Mark Grimm


Miss Alabama and the Culture War

Isn’t being beautiful a good thing?

The Internet is on fire over sportscaster Brent Musberger’s gushing praise of the beautiful girlfriend of University of Alabama quarterback A.J. McCarron.
Katherine Webb
Miss Alabama Katherine Webb has become an overnight superstar following the exposure ESPN gave her at the national college football championship game Monday night.

Musberger has been called “creepy” for his remarks and ESPN apologized, claiming the commentary “went too far and Brent understands that.”

Webb, who has a bachelor’s degree in business management, says the media has been “unfair” to Musberger and she was “flattered” by what he said. She’d like more focus though on the “real winners,” the Alabama team that won the title.

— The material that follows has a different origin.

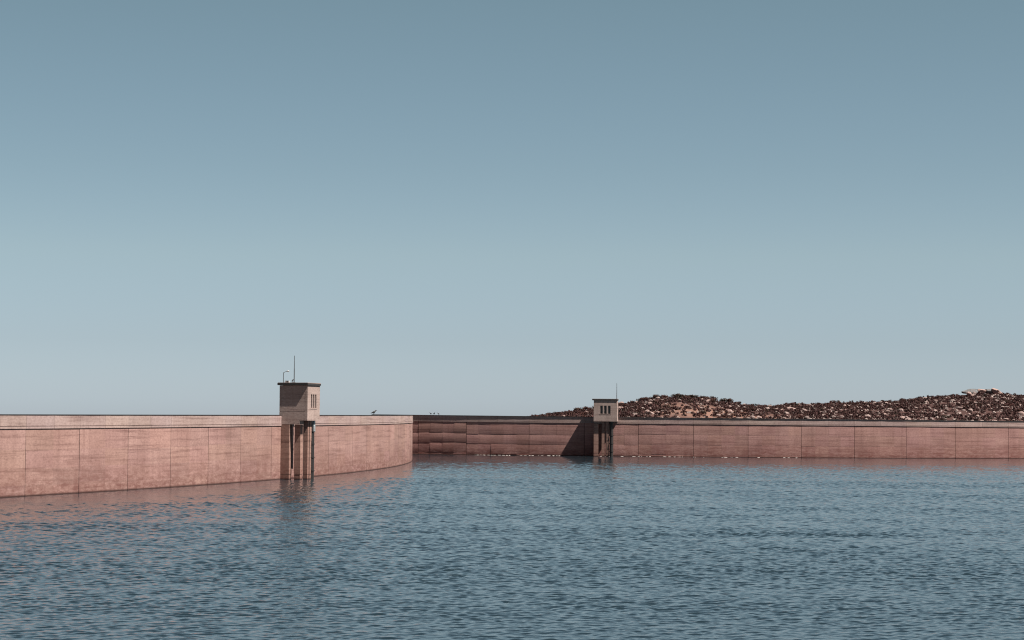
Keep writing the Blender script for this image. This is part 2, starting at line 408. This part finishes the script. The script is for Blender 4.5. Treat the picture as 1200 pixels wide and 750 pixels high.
# ------------------------------------------------------------------ birds on the crests
def bird_mesh():
    J = [((-0.30, 0, 0.16), .020), ((-0.17, 0, 0.20), .045), ((-0.05, 0, 0.24), .085), ((0.07, 0, 0.28), .088), ((0.15, 0, 0.35), .055),
         ((0.19, 0, 0.42), .055), ((0.25, 0, 0.425), .026), ((0.32, 0, 0.41), .008)]
    E_ = [(i, i + 1) for i in range(7)]
    for sgn in (-1, 1):
        i = len(J); J += [((0.02, .04 * sgn, 0.19), .028), ((0.01, .05 * sgn, 0.09), .012), ((0.0, .05 * sgn, 0.006), .011), ((0.06, .055 * sgn, 0.006), .008)]
        E_ += [(3, i), (i, i + 1), (i + 1, i + 2), (i + 2, i + 3)]
        k = len(J); J += [((0.06, .075 * sgn, 0.29), .04), ((-0.08, .085 * sgn, 0.24), .035), ((-0.24, .04 * sgn, 0.175), .014)]
        E_ += [(3, k), (k, k + 1), (k + 1, k + 2)]
    me = bpy.data.meshes.new('bird'); me.from_pydata([j[0] for j in J], E_, [])
    o = bpy.data.objects.new('tmp', me); COL.objects.link(o)
    md = o.modifiers.new('s', 'SKIN'); o.modifiers.new('u', 'SUBSURF').levels = 1
    for v, j in zip(me.skin_vertices[0].data, J): v.radius = (j[1], j[1])
    me.skin_vertices[0].data[3].use_root = True
    dg = bpy.context.evaluated_depsgraph_get(); m2 = bpy.data.meshes.new_from_object(o.evaluated_get(dg))
    bpy.data.objects.remove(o); m2.name = 'bird'; m2.materials.clear(); m2.materials.append(M_BIRD)
    for f in m2.polygons: f.use_smooth = True
    return m2
BM = bird_mesh()
def bird(arc, cz, px, label, rz, sc, dz=0.0):
    s = hit_arc(px, arc); o = bpy.data.objects.new('bird', BM); COL.objects.link(o)
    o.location = arc.p(s, 0.0, float(cz(s)) - 0.002); o.rotation_euler = (0, 0, rz); o.scale = (sc,) * 3
    return tag(o, label, 'bird', 'birds perched on the dam crests')
bird(LA, crest_near, 437.5, 'large dark bird perched alone on the pink left dam wall', math.radians(25), 1.5)
bird(FA, crest_far, 504.5, 'leftmost of three small dark birds on the far wall', math.radians(200), 1.05)
bird(FA, crest_far, 508.3, 'middle of three small dark birds on the far wall', math.radians(-60), 1.1)
bird(FA, crest_far, 513.5, 'rightmost of three small dark birds on the far wall', math.radians(170), 1.0)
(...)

Musberger was over the top and a 73-year-old man drooling over a 23-year woman on national TV is a little, shall we say, awkward. His remarks though were meant as a compliment. Whether you consider dating Webb a trophy or very good fortune lies in the eye of the beholder. Certainly, her modeling career will skyrocket due to the attention.

The incident has sparked a culture clash over the value of appearance. Treating women as objects is incredibly wrong and throwing a football well is not the only way to impress a woman. However, denying the existence of the laws of attraction and the value society places on good appearance is also carrying an unneeded chip on your shoulder.

“It’s extraordinary inappropriate to focus on an individual’s looks.” — Sue Carter, Michigan State University journalism professor in the NY Times.

Really, Sue? Then why do people spend so much time in front of the mirror before a big date?

Being beautiful is a good thing. And being in shape is even more important, especially at a time when America faces an obesity epidemic. We should salute Katherine Webb’s looks and the poise and intelligence she has shown while in the spotlight. Character, intelligence and kindness are traits that matter greatly, too. We should embrace them all.

The writer is a communications/media analyst and adjunct media professor.